Born in Danbury, Connecticut on October 20, 1874, Charles Ives is regarded as the leading American composer of art music from the early 20th Century. He was born into one of Danbury’s leading families; his father made a career out of teaching, performing, and conducting music. From an early age, Ives was exposed to a wide range of music and studied both piano and organ. He became quite the accomplished performer of American vernacular music, Protestant church music, and European classical music. Although he studied piano and organ with a variety of different teachers, he studied theory and counterpoint with his father, who helped guide him through his first compositions.  

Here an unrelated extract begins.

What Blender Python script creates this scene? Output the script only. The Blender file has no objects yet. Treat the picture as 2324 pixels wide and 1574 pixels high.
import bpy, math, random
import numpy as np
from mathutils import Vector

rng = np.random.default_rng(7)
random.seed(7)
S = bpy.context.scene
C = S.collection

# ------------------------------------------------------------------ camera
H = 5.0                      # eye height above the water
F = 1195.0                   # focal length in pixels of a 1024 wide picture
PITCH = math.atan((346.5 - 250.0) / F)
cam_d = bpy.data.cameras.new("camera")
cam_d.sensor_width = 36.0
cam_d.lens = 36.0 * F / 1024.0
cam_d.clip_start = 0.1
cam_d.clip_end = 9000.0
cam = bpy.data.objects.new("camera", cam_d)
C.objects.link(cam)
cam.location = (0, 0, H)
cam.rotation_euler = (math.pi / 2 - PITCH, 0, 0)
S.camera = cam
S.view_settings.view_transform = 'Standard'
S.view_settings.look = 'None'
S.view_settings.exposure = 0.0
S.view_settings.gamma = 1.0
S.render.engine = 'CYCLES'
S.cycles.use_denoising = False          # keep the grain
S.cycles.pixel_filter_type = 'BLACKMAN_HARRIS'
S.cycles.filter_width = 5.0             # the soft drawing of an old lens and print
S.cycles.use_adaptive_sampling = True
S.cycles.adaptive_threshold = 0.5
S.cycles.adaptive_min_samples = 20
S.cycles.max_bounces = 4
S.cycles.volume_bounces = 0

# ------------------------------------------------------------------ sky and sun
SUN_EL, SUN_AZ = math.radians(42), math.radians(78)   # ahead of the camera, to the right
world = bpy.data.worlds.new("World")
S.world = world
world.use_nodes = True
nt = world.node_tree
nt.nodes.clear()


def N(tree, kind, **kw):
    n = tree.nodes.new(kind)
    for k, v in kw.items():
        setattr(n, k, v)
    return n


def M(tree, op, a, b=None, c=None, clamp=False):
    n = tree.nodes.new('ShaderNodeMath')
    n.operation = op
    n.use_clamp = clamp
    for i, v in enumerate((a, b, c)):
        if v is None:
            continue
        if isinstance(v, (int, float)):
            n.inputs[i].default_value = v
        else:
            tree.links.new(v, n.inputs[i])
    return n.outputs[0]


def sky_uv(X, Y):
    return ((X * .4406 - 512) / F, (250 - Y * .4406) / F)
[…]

In 1894 Ives went on to study at Yale University; however, just six weeks after he matriculated his father died suddenly of a stroke, dramatically altering the course of his life. While Ives studied music and composed actively throughout his time at Yale—finding a mentor in Horatio Parker—after graduating he found a job in insurance, where he would remain for 30 years. He never gave up hope of a musical career and continued to play and compose while he worked in insurance. Although there were periods of time when Ives had a tortured relationship with his music making, his compositional output continued to grow throughout the early 1900s. It is in this period that he increased his integration of vernacular and church music into his orchestra compositions, with pieces such as “Washington’s Birthday” (which you might have heard us play back in Season 5!)


About the Music

A Phoenix Phavorite, Ives has been featured multiple times over the past eight seasons, including September 2019 at the Isabella Stewart Gardner Museum and March 2020 at the Armory in Somerville, where we played the first and second movements, respectively, from his renowned Three Places in New England. Written between 1903-1914 and revised in 1930, Three Places in New England received its premiere on January 10, 1931 by members of the Boston Symphony Orchestra at a New York Town Hall. The piece consists of three movements, each of which paints a vignette of a New England scene. Tonight you will hear the piece in its entirety. 

“The St. Gaudens in Boston Common.” The bronze statue, which makes its home in Boston Common, was designed by Augustus Saint-Gaudens in honor of the 54th Massachusetts Regiment Volunteer Infantry. It was commissioned as a tribute to Union colonel Robert Gould Shaw, who marched his unit of black volunteer soldiers into Fort Wagner, near Charleston, South Carolina, where they faced a massacre. For Ives, this movement forged a poignant and multifaceted connection to his childhood. It recalls both the many days spent in the Common as a young boy in the presence of the statue and his father’s connection to the Civil War as a Union bandleader. In this movement Ives characteristically weaves in familiar melodies, in this case two Civil War songs, “The Battle Cry of Freedom” and “Marching Through Georgia.” Around the melodies Ives creates a musical landscape, which somberly paints the soldiers marching to their death. The brass, lead by the French horn, attempts to rally; however, all falls silent in the end. 

 “Putnam’s Camp, Redding, Connecticut.” Born in modern day Danvers MA, General Israel Putnam led the American army with distinction at the Battle of Bunker Hill during the Revolutionary War. In this movement Ives paints a scene that takes place at the General’s winter camp. He envisions a boy who—while visiting the campsite on the 4th of the July—falls asleep and daydreams about the soldiers during the Revolutionary War, only to be woken up by the sounds of the festivities. The most complex of the three movements, “Putnam’s Camp” illustrates Ives’s trademark use of collage in his music. Ives layers two separate marches, which at their climax literally collide into one another. Throughout the movement complex and diverse textures create a variegated landscape that reflects the tumultuous nature of American life.

“The Housatonic at Stockbridge” In this final movement, Ives reflects on one of the happier memories to take place in his beloved New England, a walk with his wife along the Housatonic River while they honeymooned in the Berkshires during summer 1908. Ives’s wife Harmony played a crucial role in his development as a composer and was a source of inspiration for many of his works, including Three Places in New England. In early 1908 she wrote a letter to him that read, “inspiration ought to come fullest at one’s happiest moments— I think it would be so satisfying to crystallize one of those moments at the time in some beautiful expression.” And in this final movement Ives accomplished just that. The main melody, played by the violas, horn, and English horn, is simply harmonized by the lower strings and brass while the upper strings utter repeating figures above it all. In his Memos, Ives wrote, “We walked in the meadows along the river, and heard the distant singing from the church across the river . . . the mist had not entirely left the river bed, and the colors, the running water, the banks and elm trees were some-thing one would always remember.”